On November 28, 2024, the Rwanda Social Security Board (RSSB) engaged with the private sector to discuss upcoming pension reforms and their benefits for businesses and individuals. The RSSB has also published a detailed FAQ on its website, addressing the rationale behind these reforms, their economic impact, and their role in strengthening Rwanda’s social security system.
Key Changes in the Pension Reforms:
- Increased Contribution Rate: The total pension contribution rate will rise from 6% to 12%, increasing contributions to employees' pension funds starting January 2025.
- Expanded Pension Contribution Base: Contributions will now be calculated on the total gross salary, which includes the basic salary, housing allowance, and transport allowances, aligning with the Rwanda Revenue Authority's (RRA) taxable base. This change simplifies administrative processes and ensures contributions are based on comprehensive earnings.
- Improved Pension Benefits: Existing pension recipients, particularly those in the lowest earning brackets, will see increased benefits, addressing concerns over pension adequacy.
- Gradual Contribution Increase: An additional 2% increase will be applied annually over four years starting in January 2027, bringing the total contribution rate to 20% by 2030. While this may pose short-term challenges, it significantly enhances long-term retirement savings and financial security.
Contributions Split:
Under Rwanda’s mandatory pension scheme, employers and employees currently share the contribution equally, at 3% each, making up the total 6%. Starting January 2025, contributions will increase to 12%, equally split at 6% each. Employers may choose to support employees by covering the additional employee contribution, but where this is not feasible, employees will assume the adjustment.

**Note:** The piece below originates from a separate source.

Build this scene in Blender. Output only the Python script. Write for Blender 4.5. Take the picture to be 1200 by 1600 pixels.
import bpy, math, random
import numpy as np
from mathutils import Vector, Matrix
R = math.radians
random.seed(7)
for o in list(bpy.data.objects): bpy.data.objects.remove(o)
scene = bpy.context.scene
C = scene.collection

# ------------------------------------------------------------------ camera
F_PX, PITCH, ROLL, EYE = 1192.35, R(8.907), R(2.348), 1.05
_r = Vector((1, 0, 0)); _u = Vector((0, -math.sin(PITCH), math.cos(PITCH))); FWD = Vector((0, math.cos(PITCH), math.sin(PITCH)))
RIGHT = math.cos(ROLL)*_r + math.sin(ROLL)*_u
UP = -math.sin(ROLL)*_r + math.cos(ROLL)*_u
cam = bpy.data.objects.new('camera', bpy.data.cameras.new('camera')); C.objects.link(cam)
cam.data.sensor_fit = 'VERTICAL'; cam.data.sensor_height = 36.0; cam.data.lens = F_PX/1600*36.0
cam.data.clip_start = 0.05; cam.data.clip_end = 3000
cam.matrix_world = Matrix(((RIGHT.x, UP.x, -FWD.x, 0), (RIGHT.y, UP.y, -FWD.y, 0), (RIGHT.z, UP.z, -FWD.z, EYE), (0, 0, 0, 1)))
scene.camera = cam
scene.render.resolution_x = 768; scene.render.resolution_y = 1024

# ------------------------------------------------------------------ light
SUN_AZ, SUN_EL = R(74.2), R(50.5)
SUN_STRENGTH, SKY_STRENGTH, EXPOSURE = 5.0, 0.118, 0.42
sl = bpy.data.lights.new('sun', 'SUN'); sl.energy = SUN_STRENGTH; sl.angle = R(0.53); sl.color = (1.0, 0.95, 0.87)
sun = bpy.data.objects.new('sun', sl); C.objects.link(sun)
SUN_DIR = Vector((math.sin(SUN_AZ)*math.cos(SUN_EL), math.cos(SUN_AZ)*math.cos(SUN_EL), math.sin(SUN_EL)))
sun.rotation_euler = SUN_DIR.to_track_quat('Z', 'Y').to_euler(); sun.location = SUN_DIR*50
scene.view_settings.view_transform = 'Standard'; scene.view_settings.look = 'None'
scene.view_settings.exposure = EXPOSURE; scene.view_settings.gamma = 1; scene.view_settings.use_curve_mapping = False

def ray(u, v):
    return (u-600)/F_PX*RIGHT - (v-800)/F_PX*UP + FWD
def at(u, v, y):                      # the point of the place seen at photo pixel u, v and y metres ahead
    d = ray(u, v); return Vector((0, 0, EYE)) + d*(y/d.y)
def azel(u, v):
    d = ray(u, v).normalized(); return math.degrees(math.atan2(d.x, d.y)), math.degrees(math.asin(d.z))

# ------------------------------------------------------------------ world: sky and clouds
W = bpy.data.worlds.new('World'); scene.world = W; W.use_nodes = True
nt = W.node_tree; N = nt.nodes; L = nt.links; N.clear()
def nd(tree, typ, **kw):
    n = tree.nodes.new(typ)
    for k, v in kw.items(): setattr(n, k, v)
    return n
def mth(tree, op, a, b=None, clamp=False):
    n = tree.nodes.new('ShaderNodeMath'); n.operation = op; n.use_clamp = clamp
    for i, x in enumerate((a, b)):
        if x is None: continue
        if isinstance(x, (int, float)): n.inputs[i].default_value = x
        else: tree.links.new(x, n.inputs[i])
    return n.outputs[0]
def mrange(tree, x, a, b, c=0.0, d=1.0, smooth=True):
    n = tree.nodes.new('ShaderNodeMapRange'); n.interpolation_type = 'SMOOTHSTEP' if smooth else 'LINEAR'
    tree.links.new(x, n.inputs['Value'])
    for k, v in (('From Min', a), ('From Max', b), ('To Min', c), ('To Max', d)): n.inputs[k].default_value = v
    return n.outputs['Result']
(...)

These reforms aim to create a more sustainable and secure pension system, fostering economic growth and enhancing financial security for Rwanda’s workforce.
Kindly note:
The new pension reforms were approved by presidential order on 9 November 2024, but they still need to be gazetted.
We are in communication with the RSSB to determine whether the new pension reforms will be applied even if the law is not yet gazetted. We will inform you when we have further updates.